Dieschbourg verweist auf das Pilotprojekt „Landwirtschaftlech Kooperatioun Uewersauer“ (LAKU), an dem über 70 Betriebe teilnehmen und wasserschutzkonforme Anbaumethoden ausprobieren. Besonders strenge Auflagen, insbesondere für organischen Dünger, gebe es nur in der Zone 2B, Das macht einen normalen Biolandbau tatsächlich unmöglich. „Dort liegen gerade mal 2,4 Prozent der landwirtschaftlichen Fläche im gesamten Schutzgebiet“, wiegelte die Ministerin ab. Das Problem: Viele Betriebe nehmen nicht an der LAKU teil – 40 Prozent der Areale im Schutzgebiet. Und die Flächen in der Zone 2B machen immerhin 160 Hektar aus, was ein paar Betriebe hart trifft.

„Wir bieten eine Beratung an“, so die Umweltministerin. Sie komme auch aus einem Unternehmen – neue Umweltauflagen seien auch eine Gelegenheit, die Wirtschaftsweise zu überdenken und eine neue Vision zu entwickeln. Und zählt ein paar umweltschonende Alternativen zur „Massenproduktion für den Export“ auf: Firnis (Vernis) auf Leinölbasis, Dämmstoff und Biomasse aus Miscanthus, Hanfprodukte … Ob das die Landwirt*innen überzeugen wird?

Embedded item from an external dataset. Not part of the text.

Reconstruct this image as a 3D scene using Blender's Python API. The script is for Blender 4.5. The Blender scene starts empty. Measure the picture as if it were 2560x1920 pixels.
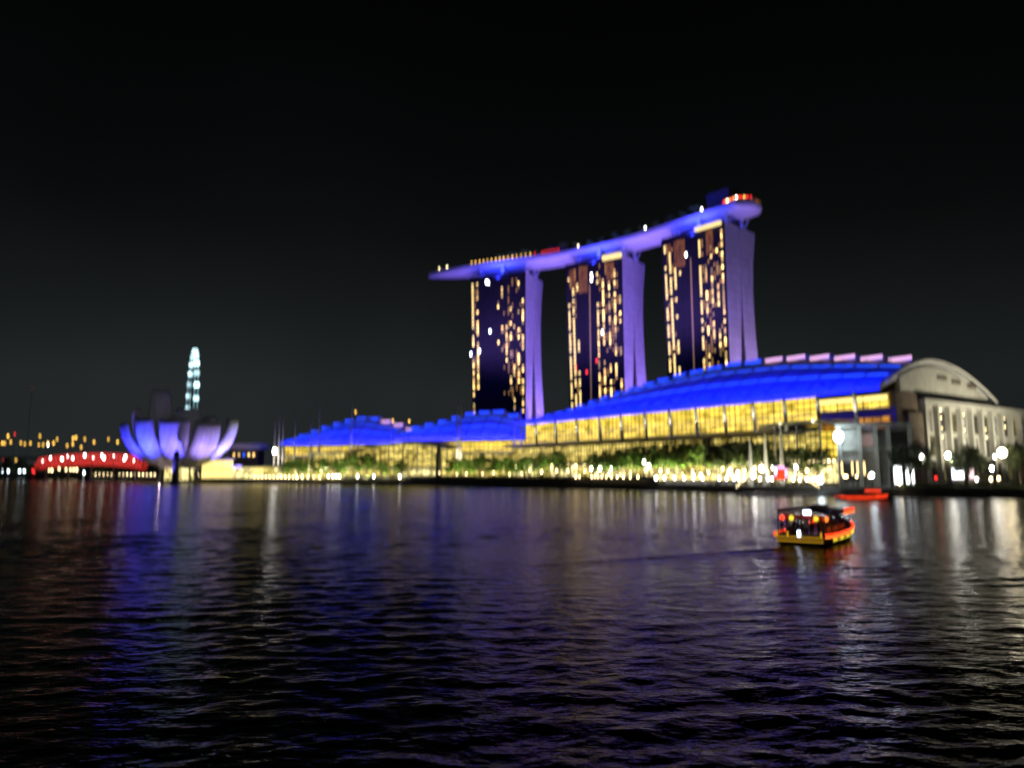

(Foto: Wikimedia/Kelvinsong/CC BY-SA 3.0)

Menschenschutz ist Naturschutz

Die Sauer sei ein natürlicher Lebensraum, so ein zusätzliches Argument von Dieschbourg. „Wenn das Ökosystem kippt, dann können wir den Stausee als Wasserreservoir und in seinen anderen Funktionen vergessen. Trinkwasserschutz ist Naturschutz.“ Was grundsätzlich richtig ist, konnte allerdings im Anschluss an die Ausführungen des Wasserexperten Christian Penny weniger überzeugen. Die Nährstoffe für die Blaualgen, Phosphor und Stickstoff, haben sich laut Penny seit der Anlage des Sees angesammelt. Ein besserer Schutz werde erst langfristig Wirkung zeigen. Penny versicherte auch, von den Cyanobakterien gehe derzeit keine Gefahr für die Trinkwasserversorgung aus.

Die Argumentation, man brauche dringend Wasserschutzauflagen gegen die Blaualgen und für das Trinkwasser, ist ganz klar simplistisch und tendenziös. Die Eile der Ministerin und ihrer Partei hat, wie der Einsatz der CSV für die Landwirt*innen, mit dem Wahlkampf zu tun – und mit der Sorge, die CSV wolle nicht, wie behauptet, die Auflagen verbessern, sondern sie verwässern oder gar torpedieren. Eigentlich sind die Auflagen alleine schon deshalb notwendig, weil ein Stausee einen drastischen Eingriff in die Natur darstellt und als Ökosystem besonders verwundbar ist. Prävention ist nicht nur, wie das Ministerium unterstreicht, billiger als die immer aufwendigere Filterung des Trinkwassers, sie trägt auch zur Resilienz bei. Ernst machen mit dem Wasserschutz ist also richtig – nur wurde hier für eine gute Sache schlecht argumentiert.